Recorded information.
———

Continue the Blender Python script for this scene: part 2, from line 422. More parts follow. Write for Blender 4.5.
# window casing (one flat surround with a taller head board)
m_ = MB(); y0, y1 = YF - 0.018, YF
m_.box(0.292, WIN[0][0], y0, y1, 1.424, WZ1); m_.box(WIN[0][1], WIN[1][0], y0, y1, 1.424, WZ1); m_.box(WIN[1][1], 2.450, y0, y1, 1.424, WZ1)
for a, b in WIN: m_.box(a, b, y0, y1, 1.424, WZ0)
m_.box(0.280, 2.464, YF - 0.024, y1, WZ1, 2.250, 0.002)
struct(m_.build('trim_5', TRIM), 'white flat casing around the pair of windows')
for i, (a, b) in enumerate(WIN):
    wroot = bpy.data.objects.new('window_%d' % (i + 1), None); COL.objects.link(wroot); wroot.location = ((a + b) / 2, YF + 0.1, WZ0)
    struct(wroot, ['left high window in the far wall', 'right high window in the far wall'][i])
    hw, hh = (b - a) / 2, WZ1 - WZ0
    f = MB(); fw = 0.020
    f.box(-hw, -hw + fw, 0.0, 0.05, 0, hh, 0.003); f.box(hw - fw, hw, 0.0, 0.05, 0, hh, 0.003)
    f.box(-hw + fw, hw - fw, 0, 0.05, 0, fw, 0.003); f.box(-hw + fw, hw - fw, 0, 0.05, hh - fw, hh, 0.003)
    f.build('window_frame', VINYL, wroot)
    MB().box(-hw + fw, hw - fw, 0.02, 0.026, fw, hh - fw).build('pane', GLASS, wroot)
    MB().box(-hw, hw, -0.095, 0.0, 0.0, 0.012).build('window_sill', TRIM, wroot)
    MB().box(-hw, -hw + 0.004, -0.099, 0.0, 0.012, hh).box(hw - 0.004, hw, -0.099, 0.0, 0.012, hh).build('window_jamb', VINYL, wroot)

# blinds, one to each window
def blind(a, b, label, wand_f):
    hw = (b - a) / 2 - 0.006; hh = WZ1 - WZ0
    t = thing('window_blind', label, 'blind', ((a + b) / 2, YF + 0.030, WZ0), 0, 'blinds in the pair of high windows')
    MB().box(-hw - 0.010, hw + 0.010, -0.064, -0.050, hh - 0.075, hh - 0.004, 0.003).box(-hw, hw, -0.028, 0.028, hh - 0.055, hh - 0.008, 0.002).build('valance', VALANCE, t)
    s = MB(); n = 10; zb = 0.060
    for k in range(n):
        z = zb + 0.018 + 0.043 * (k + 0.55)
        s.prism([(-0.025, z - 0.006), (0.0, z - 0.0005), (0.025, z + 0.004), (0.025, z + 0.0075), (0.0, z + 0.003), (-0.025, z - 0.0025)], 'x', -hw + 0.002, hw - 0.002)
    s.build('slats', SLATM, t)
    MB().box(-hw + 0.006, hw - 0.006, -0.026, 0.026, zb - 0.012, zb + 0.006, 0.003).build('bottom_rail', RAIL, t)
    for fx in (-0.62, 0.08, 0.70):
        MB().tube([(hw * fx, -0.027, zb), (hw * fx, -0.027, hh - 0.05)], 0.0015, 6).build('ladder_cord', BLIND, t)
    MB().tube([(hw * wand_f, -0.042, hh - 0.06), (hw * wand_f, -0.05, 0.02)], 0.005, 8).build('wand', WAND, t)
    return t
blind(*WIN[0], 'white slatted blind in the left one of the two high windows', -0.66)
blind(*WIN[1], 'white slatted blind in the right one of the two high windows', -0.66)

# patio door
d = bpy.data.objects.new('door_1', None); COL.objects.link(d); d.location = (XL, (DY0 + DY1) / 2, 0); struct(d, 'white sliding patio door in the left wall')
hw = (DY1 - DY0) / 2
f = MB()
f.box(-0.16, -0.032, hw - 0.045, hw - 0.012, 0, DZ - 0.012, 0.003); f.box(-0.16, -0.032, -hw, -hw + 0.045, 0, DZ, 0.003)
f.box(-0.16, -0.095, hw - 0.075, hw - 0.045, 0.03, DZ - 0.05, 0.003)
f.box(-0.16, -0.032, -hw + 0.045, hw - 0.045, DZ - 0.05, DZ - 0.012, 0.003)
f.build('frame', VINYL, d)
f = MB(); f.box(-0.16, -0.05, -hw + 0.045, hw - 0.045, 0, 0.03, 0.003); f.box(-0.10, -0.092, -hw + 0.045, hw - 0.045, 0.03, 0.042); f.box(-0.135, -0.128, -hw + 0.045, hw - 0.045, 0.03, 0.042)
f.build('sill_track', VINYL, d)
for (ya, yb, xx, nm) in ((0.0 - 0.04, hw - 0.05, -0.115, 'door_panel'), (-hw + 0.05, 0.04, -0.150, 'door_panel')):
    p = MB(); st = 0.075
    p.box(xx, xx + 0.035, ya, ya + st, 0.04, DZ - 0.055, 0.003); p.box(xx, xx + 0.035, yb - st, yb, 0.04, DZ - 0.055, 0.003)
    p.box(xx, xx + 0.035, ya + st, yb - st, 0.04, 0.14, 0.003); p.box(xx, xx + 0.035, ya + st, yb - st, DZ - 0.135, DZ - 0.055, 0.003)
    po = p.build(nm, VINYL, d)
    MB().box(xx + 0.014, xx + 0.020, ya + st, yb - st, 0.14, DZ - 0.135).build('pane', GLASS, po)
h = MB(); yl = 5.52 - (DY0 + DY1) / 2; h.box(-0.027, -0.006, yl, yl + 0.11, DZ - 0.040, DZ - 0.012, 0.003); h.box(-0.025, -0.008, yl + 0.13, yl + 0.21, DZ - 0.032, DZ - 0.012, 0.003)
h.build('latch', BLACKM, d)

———

Task. Return only the lines spanning from the first line of the material through the line with "MB().box(-hw, -hw +", copied exactly, both ends kept.

Written response.
Continue the Blender Python script for this scene: part 2, from line 422. More parts follow. Write for Blender 4.5.
# window casing (one flat surround with a taller head board)
m_ = MB(); y0, y1 = YF - 0.018, YF
m_.box(0.292, WIN[0][0], y0, y1, 1.424, WZ1); m_.box(WIN[0][1], WIN[1][0], y0, y1, 1.424, WZ1); m_.box(WIN[1][1], 2.450, y0, y1, 1.424, WZ1)
for a, b in WIN: m_.box(a, b, y0, y1, 1.424, WZ0)
m_.box(0.280, 2.464, YF - 0.024, y1, WZ1, 2.250, 0.002)
struct(m_.build('trim_5', TRIM), 'white flat casing around the pair of windows')
for i, (a, b) in enumerate(WIN):
    wroot = bpy.data.objects.new('window_%d' % (i + 1), None); COL.objects.link(wroot); wroot.location = ((a + b) / 2, YF + 0.1, WZ0)
    struct(wroot, ['left high window in the far wall', 'right high window in the far wall'][i])
    hw, hh = (b - a) / 2, WZ1 - WZ0
    f = MB(); fw = 0.020
    f.box(-hw, -hw + fw, 0.0, 0.05, 0, hh, 0.003); f.box(hw - fw, hw, 0.0, 0.05, 0, hh, 0.003)
    f.box(-hw + fw, hw - fw, 0, 0.05, 0, fw, 0.003); f.box(-hw + fw, hw - fw, 0, 0.05, hh - fw, hh, 0.003)
    f.build('window_frame', VINYL, wroot)
    MB().box(-hw + fw, hw - fw, 0.02, 0.026, fw, hh - fw).build('pane', GLASS, wroot)
    MB().box(-hw, hw, -0.095, 0.0, 0.0, 0.012).build('window_sill', TRIM, wroot)
    MB().box(-hw, -hw + 0.004, -0.099, 0.0, 0.012, hh).box(hw - 0.004, hw, -0.099, 0.0, 0.012, hh).build('window_jamb', VINYL, wroot)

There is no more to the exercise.